*AIM OF THE TASK*
Repeat the lines below exactly as written, please, from the line with "Write part 4" to the line with "-.08, .03)], .013, YL, GL)])", both lines included, and no others.

*SUPPLIED MATERIAL*
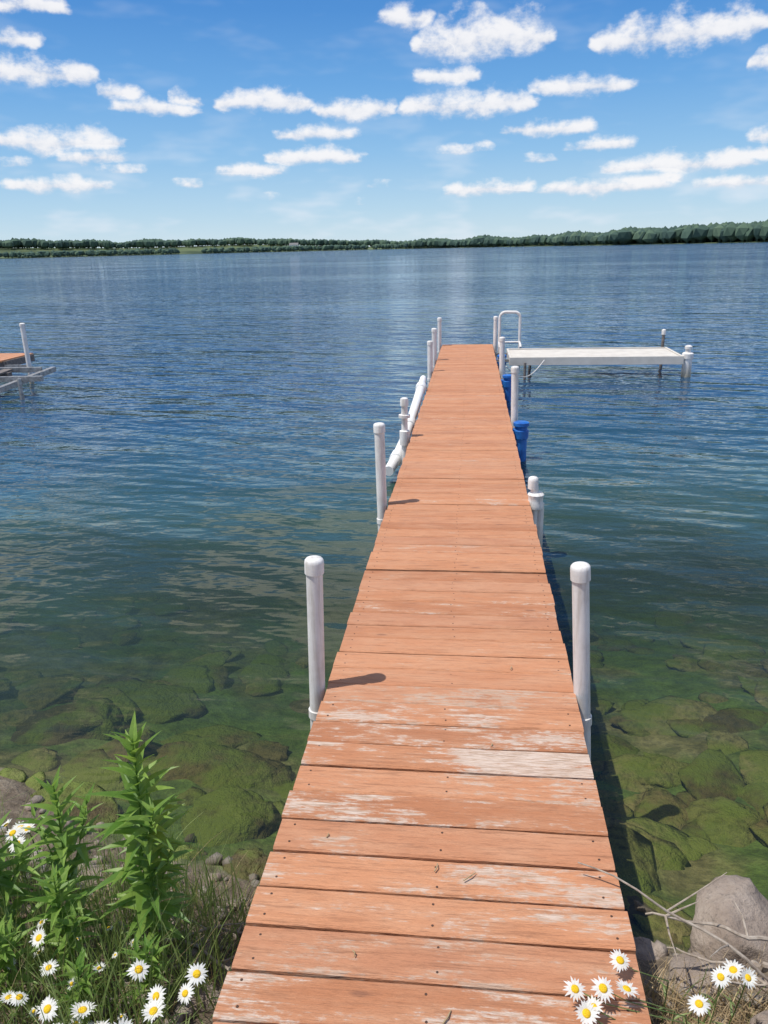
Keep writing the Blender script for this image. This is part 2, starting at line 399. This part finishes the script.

...

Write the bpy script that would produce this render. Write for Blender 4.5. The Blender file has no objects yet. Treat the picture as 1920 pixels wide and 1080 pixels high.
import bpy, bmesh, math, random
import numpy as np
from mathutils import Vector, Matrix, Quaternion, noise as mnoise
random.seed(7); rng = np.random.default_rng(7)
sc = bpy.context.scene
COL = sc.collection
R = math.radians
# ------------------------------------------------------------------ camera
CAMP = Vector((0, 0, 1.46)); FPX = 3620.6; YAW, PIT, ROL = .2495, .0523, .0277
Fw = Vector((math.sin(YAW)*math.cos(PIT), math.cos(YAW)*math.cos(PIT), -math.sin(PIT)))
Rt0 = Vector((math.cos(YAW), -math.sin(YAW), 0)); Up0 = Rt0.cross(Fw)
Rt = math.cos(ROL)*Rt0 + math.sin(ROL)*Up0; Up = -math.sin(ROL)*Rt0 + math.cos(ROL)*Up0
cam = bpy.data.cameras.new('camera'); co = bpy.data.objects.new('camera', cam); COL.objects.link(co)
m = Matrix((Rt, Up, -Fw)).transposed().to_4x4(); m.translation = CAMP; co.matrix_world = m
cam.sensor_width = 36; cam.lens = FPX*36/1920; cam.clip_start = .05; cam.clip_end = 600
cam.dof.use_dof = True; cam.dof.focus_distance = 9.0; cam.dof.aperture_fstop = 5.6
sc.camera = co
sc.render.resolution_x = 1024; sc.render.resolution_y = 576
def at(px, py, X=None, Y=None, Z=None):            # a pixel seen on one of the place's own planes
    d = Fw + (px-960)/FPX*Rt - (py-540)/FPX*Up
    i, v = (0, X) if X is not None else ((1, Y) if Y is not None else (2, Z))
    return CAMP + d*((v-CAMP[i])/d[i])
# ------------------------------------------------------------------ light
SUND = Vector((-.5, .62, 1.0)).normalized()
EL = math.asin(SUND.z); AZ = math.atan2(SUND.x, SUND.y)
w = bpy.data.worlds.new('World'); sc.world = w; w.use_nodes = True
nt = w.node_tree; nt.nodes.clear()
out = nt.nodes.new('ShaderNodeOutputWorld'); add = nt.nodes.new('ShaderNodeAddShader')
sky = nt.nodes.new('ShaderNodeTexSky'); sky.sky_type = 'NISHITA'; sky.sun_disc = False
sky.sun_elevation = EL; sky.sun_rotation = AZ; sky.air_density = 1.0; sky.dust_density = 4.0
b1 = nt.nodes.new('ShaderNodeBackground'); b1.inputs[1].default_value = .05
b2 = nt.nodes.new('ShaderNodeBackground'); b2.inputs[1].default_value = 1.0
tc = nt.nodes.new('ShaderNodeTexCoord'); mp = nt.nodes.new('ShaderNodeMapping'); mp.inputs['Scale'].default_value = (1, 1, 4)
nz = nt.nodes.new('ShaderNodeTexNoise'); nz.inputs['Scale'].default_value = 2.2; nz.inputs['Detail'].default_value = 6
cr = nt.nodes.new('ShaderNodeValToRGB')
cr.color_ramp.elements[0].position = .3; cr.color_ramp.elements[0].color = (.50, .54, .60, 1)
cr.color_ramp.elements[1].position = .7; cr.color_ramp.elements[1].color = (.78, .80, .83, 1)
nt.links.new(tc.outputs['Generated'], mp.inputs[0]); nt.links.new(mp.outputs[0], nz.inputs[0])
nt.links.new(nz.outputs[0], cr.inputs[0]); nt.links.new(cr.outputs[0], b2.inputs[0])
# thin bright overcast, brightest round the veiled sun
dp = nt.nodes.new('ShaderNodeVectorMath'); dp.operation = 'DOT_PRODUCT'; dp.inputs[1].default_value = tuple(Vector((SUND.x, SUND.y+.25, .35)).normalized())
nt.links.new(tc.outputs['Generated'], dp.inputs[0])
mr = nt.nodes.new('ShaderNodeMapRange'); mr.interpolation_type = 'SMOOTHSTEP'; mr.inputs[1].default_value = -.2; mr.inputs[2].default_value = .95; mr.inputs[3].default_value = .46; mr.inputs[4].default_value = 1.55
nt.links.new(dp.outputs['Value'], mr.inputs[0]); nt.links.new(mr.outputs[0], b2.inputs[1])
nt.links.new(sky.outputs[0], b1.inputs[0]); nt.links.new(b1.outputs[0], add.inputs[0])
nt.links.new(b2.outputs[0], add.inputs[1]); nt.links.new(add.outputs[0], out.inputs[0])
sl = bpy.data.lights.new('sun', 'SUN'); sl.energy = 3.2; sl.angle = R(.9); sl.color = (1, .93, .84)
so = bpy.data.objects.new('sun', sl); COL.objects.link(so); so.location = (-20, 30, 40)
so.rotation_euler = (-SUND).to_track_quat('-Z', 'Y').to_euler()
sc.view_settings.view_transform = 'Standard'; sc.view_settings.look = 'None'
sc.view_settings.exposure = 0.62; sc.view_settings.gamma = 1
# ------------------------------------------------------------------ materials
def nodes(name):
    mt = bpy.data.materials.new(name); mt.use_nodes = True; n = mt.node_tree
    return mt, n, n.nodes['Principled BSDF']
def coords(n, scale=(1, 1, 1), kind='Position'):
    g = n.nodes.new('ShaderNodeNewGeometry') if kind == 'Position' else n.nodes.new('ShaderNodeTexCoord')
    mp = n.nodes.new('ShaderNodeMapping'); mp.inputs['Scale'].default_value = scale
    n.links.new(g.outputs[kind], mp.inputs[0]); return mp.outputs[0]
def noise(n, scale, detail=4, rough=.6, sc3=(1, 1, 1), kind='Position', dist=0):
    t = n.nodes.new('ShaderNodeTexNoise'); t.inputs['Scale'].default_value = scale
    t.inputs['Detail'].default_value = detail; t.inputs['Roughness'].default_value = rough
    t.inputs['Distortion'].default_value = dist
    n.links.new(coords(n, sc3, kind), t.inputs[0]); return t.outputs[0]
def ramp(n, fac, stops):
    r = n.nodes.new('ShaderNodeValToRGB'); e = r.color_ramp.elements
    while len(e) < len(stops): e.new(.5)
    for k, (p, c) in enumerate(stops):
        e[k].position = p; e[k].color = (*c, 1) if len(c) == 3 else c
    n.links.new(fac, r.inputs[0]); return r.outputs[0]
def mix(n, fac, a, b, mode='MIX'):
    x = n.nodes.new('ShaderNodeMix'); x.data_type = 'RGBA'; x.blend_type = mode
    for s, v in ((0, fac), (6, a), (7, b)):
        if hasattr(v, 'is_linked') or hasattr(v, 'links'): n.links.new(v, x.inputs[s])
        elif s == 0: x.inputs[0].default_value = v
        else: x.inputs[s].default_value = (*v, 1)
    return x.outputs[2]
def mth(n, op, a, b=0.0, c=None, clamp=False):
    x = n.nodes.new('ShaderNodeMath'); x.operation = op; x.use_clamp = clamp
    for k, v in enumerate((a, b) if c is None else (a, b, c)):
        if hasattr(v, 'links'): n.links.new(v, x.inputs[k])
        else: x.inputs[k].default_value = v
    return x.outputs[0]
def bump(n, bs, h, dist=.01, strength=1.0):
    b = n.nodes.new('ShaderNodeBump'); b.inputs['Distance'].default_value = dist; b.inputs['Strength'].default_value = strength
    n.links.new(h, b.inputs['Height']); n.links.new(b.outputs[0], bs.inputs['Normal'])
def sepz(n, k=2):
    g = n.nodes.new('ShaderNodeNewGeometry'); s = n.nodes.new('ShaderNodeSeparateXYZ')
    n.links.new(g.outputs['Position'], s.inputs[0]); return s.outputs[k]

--

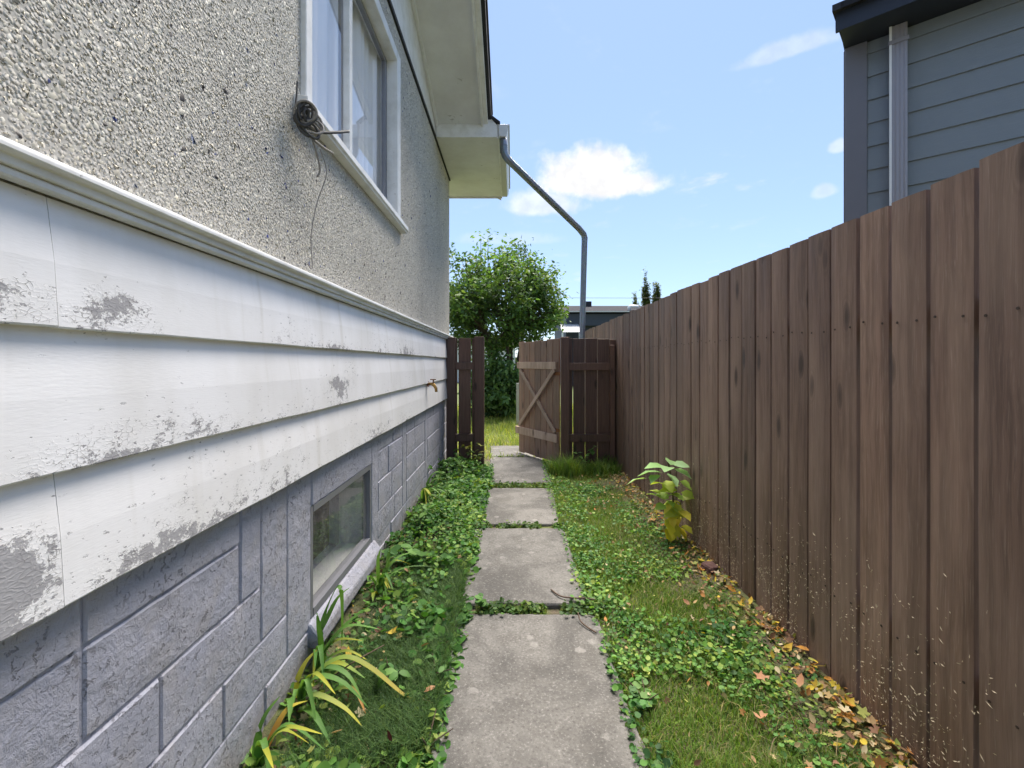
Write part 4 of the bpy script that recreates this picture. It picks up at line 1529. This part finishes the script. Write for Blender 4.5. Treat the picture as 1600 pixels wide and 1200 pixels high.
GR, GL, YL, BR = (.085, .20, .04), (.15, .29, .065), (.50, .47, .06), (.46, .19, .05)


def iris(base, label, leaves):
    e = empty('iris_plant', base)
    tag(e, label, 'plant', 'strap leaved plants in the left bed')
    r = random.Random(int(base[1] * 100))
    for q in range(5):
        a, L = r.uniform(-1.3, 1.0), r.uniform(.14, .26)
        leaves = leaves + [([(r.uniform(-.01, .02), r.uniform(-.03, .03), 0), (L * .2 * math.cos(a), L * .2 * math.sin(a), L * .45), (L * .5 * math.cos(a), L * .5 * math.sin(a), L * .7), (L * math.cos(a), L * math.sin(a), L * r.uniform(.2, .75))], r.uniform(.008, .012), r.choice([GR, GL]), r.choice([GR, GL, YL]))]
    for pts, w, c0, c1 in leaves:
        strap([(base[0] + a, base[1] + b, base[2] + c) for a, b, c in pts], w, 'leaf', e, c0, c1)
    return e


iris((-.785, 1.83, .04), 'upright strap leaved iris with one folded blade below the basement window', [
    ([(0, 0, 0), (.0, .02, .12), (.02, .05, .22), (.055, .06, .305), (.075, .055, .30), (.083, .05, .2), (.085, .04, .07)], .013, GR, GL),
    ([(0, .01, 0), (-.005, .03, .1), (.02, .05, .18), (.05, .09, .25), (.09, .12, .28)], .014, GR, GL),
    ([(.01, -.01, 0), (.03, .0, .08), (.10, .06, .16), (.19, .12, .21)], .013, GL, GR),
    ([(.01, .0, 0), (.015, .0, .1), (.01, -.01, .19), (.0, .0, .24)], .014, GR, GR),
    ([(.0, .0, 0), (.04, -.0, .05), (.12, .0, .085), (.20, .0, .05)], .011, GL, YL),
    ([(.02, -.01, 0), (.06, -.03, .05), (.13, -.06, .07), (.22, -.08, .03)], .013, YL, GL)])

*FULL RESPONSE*
Write part 4 of the bpy script that recreates this picture. It picks up at line 1529. This part finishes the script. Write for Blender 4.5. Treat the picture as 1600 pixels wide and 1200 pixels high.
GR, GL, YL, BR = (.085, .20, .04), (.15, .29, .065), (.50, .47, .06), (.46, .19, .05)


def iris(base, label, leaves):
    e = empty('iris_plant', base)
    tag(e, label, 'plant', 'strap leaved plants in the left bed')
    r = random.Random(int(base[1] * 100))
    for q in range(5):
        a, L = r.uniform(-1.3, 1.0), r.uniform(.14, .26)
        leaves = leaves + [([(r.uniform(-.01, .02), r.uniform(-.03, .03), 0), (L * .2 * math.cos(a), L * .2 * math.sin(a), L * .45), (L * .5 * math.cos(a), L * .5 * math.sin(a), L * .7), (L * math.cos(a), L * math.sin(a), L * r.uniform(.2, .75))], r.uniform(.008, .012), r.choice([GR, GL]), r.choice([GR, GL, YL]))]
    for pts, w, c0, c1 in leaves:
        strap([(base[0] + a, base[1] + b, base[2] + c) for a, b, c in pts], w, 'leaf', e, c0, c1)
    return e


iris((-.785, 1.83, .04), 'upright strap leaved iris with one folded blade below the basement window', [
    ([(0, 0, 0), (.0, .02, .12), (.02, .05, .22), (.055, .06, .305), (.075, .055, .30), (.083, .05, .2), (.085, .04, .07)], .013, GR, GL),
    ([(0, .01, 0), (-.005, .03, .1), (.02, .05, .18), (.05, .09, .25), (.09, .12, .28)], .014, GR, GL),
    ([(.01, -.01, 0), (.03, .0, .08), (.10, .06, .16), (.19, .12, .21)], .013, GL, GR),
    ([(.01, .0, 0), (.015, .0, .1), (.01, -.01, .19), (.0, .0, .24)], .014, GR, GR),
    ([(.0, .0, 0), (.04, -.0, .05), (.12, .0, .085), (.20, .0, .05)], .011, GL, YL),
    ([(.02, -.01, 0), (.06, -.03, .05), (.13, -.06, .07), (.22, -.08, .03)], .013, YL, GL)])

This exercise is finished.